Taïwan, précisément, est située dans l’Indo-Pacifique. Mais le renforcement des tensions avec la Chine est lié à la situation d’un pays que la moitié du monde sépare de ses côtes, l’Ukraine.

Le conflit russo-ukrainien présente plusieurs points communs avec les tensions entre la Chine et Taïwan. Tout d’abord, la Russie et la Chine sont des puissances nucléaires et des membres permanents du Conseil de sécurité des Nations unies. Deuxièmement, ni l’Ukraine ni Taïwan n’ont d’alliés militaires. Mais il existe une différence essentielle entre l’Ukraine et Taïwan : l’Ukraine jouit d’une reconnaissance internationale comme État indépendant et est membre de l’ONU. C’est pourquoi l’invasion de l’Ukraine a été condamnée dans le monde entier comme une violation du droit international.

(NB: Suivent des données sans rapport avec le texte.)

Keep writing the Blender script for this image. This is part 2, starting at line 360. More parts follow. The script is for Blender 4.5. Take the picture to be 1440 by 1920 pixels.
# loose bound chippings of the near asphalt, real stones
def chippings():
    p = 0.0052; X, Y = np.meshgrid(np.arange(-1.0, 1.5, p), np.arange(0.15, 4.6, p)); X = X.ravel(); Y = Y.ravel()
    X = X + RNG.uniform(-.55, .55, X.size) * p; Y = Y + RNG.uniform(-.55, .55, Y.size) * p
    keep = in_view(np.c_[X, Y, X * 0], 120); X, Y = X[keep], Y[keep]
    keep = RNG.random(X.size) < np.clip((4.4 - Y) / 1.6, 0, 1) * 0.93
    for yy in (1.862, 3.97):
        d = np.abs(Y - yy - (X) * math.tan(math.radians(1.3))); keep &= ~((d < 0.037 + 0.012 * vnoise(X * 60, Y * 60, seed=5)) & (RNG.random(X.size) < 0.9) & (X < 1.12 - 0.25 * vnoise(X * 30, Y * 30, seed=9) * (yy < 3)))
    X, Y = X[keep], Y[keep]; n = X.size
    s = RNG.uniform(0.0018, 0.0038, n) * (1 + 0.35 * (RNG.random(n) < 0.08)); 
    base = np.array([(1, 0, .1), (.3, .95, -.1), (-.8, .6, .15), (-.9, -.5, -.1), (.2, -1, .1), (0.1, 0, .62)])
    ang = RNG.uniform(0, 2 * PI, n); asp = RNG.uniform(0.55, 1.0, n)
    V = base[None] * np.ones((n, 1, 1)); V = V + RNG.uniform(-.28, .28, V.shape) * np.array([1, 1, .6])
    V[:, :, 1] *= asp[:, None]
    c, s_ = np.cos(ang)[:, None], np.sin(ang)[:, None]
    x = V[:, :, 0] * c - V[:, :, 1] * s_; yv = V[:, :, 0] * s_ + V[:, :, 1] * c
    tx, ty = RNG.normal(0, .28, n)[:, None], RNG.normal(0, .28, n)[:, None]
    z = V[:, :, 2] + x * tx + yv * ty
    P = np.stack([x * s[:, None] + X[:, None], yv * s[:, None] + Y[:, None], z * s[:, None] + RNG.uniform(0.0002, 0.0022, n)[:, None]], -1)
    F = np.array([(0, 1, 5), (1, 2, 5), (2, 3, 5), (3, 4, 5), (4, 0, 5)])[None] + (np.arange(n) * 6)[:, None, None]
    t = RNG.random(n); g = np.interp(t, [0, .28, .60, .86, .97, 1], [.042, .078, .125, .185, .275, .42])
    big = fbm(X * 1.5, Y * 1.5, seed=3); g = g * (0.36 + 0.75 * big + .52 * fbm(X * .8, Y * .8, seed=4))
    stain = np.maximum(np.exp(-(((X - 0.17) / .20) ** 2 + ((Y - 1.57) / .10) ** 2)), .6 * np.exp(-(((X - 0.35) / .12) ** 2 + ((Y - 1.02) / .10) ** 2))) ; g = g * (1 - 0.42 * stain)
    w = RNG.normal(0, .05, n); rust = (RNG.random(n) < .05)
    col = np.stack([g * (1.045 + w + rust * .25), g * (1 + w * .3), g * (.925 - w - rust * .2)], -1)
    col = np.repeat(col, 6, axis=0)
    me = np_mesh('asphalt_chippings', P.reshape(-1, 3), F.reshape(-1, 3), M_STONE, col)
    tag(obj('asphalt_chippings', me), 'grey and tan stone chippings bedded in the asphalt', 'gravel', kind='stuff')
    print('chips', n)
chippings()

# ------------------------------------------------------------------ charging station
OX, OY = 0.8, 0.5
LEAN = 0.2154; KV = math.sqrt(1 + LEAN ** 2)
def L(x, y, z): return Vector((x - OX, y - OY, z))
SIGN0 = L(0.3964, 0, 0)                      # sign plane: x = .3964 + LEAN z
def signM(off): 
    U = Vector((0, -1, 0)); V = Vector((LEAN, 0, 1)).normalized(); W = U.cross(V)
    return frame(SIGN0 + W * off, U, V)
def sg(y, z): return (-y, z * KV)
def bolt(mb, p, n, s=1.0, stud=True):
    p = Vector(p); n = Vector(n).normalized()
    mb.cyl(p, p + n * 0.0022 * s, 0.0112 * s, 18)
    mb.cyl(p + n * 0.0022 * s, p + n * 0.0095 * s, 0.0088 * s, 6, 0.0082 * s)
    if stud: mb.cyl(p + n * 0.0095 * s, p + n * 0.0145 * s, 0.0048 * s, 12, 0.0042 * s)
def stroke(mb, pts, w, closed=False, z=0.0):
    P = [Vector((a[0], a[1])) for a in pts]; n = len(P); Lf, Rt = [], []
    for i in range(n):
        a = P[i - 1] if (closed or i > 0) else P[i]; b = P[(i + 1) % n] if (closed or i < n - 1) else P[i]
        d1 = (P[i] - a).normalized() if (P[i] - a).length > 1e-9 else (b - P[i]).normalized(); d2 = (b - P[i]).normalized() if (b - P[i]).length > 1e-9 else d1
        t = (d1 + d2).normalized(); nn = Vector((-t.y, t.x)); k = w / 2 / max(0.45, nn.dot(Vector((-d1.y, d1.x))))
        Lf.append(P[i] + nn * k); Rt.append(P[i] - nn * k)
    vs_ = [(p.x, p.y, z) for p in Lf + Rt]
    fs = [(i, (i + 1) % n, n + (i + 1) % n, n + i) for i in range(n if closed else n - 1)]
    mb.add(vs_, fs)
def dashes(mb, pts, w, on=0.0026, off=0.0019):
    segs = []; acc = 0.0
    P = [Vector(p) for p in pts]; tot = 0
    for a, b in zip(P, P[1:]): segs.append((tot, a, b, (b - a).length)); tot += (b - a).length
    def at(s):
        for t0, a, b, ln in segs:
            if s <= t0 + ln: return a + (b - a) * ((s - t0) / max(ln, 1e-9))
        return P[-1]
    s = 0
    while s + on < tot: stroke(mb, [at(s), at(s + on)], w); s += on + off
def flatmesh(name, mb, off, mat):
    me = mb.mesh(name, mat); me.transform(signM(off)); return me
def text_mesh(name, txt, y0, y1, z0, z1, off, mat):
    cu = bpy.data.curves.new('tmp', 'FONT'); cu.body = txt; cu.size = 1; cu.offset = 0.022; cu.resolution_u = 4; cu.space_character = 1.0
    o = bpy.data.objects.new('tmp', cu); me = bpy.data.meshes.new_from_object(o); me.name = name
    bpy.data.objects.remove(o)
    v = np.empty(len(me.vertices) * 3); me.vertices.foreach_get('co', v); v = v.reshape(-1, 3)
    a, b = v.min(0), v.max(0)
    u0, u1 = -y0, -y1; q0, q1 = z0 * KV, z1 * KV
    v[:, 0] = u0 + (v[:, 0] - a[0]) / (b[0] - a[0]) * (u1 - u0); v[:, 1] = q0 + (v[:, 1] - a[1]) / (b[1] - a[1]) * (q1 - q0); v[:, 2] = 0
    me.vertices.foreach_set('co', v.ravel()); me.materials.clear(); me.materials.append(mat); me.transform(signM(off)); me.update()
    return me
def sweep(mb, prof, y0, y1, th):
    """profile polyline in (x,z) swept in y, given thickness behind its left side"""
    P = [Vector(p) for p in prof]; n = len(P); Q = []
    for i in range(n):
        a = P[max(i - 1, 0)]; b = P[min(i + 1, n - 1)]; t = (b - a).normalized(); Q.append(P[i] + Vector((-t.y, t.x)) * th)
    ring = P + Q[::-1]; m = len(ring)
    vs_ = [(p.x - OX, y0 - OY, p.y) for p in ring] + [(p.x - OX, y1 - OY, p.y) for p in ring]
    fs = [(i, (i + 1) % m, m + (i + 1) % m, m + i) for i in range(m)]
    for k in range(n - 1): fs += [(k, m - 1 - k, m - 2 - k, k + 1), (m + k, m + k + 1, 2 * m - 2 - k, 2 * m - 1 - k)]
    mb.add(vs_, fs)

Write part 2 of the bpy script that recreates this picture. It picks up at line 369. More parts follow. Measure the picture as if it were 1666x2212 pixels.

Taïwan, quant à elle, n’est pas membre de l’ONU et peu de pays la reconnaissent comme État souverain. Si la Chine lance une action militaire contre Taïwan, ses dirigeants la justifieront en affirmant que Taïwan fait partie du territoire national, qu’il s’agit d’une question interne et qu’ils entendent préserver l’intégrité territoriale chinoise.

Reste à voir si, comme ils ont aidé l’Ukraine, les pays du monde s’uniront pour aider Taïwan en appliquant contre la Chine des sanctions économiques.

Biden a clairement fait savoir, lors d’une conférence de presse au Japon, que son administration s’engagerait militairement pour défendre Taïwan. Les États-Unis avaient adopté par le passé une politique d’“ambiguïté stratégique”, qui laissait délibérément dans le flou l’ampleur de leur attachement à la défense de Taïwan. Mais je pense qu’en affirmant clairement leurs intentions, les États-Unis enverraient à la Chine un message fort la dissuadant d’intervenir à Taïwan par la force. En ce sens, je me félicite des remarques de Biden.

Soutenue par son immense puissance économique, la Chine étend son influence dans différentes régions et installe dans le même temps des bases militaires. Si le Japon, les États-Unis, l’Australie et l’Inde ont bâti un cadre extrêmement important pour contrer cette menace, il est également important de renforcer nos liens avec des pays qui partagent nos valeurs, et notamment avec les pays européens.

Le Japon a un grand rôle à jouer. Il doit renforcer ses capacités de défense, consolider son alliance avec les États-Unis et concrétiser la vision d’un Indo-Pacifique libre et ouvert.

Cette tribune est la traduction du “message aux lecteurs de l’édition japonaise”, dernier texte écrit par Shinzō Abe, le 10 juin 2022, avant son assassinat le 8 juillet. On peut en lire la version en anglais dans l’édition japonaise de Indo-Pacific Strategies: Navigating Geopolitics at the Dawn of a New Age.